So there's something I love about the spirit of this musical, the affirmation of compassionate Jewishness, the genuine yearning for peace and mutual respect between Jewish Israelis and Palestinians. Unfortunately, the plot is naive and simplistic, and the current situation in the Middle East is so corrosive that the Disneyish sentimentality of Suddenly Hope seems blind.

The play's central character, Hope, is a would-be actress. As the play begins, she's having what Judith Viorst would call a terrible, horrible, no good, very bad day. She loses out at an audition, is fired from her job, discovers her boyfriend is cheating and learns that her sister Amy, who lives in Israel, has gone missing. As she deploys her "solid support system" -- a fudge brownie and a creamy, fattening coffee drink -- we're in familiar territory, enjoying the kvetchy self-deprecating Jewish humor we know from dozens of films and comic novels.

Things get a bit more serious when Hope arrives in Israel to find Amy. She meets David, a young army officer at the airport, and falls in love -- uneasily, because the two of them live worlds apart. She attends Sabbath dinner and a wedding, and she discovers that her cousins are unembittered and joyfully life-affirming, despite the constant violence and threat of violence they endure. They love food. They dance. Charmingly, ruefully, they carry on. As in Fiddler on the Roof, a wedding is disrupted by terror, and the jarring juxtaposition of life and death is intended to be instructive. Some remarkably silly plot shenanigans ensue. There are plans for a peace dinner where Jews and Arabs will break bread together and to which, according to one character, "all Palestinian factions have accepted invitations."; Right. The vanished Amy is apparently in love with a Palestinian militant, but she is in fact working for Israeli intelligence. And finally, Hope is required to foil an attempt to bomb the Knesset.
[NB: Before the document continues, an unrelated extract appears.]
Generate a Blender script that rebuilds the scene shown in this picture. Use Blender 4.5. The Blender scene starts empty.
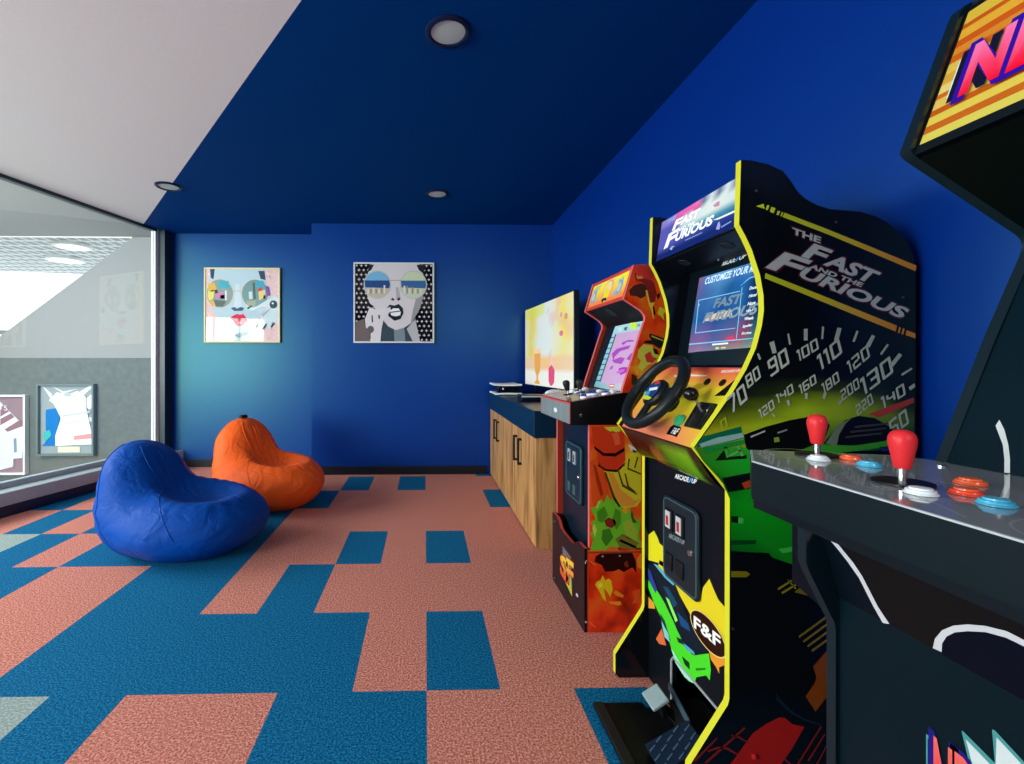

Suddenly Hope flattens and oversimplifies both the Jewish and the Palestinian realities. For example, the script ignores all differences, animosities and complexities among Israeli Jews. Everyone here is warm, humorous and gently -- but never fanatically -- religiously observant. To do them justice, writers Gary Bonasorte, Laurence Holzman and Felicia Needleman have attempted to bring some understanding to the Palestinian cause. It's represented by two figures. Professor Alfandi is brilliant and urbane and wants to combat Arab extremism. His son, Ahmed, is a bomb-throwing terrorist, but it was the murder of his sister by a Jewish extremist that sparked his rage.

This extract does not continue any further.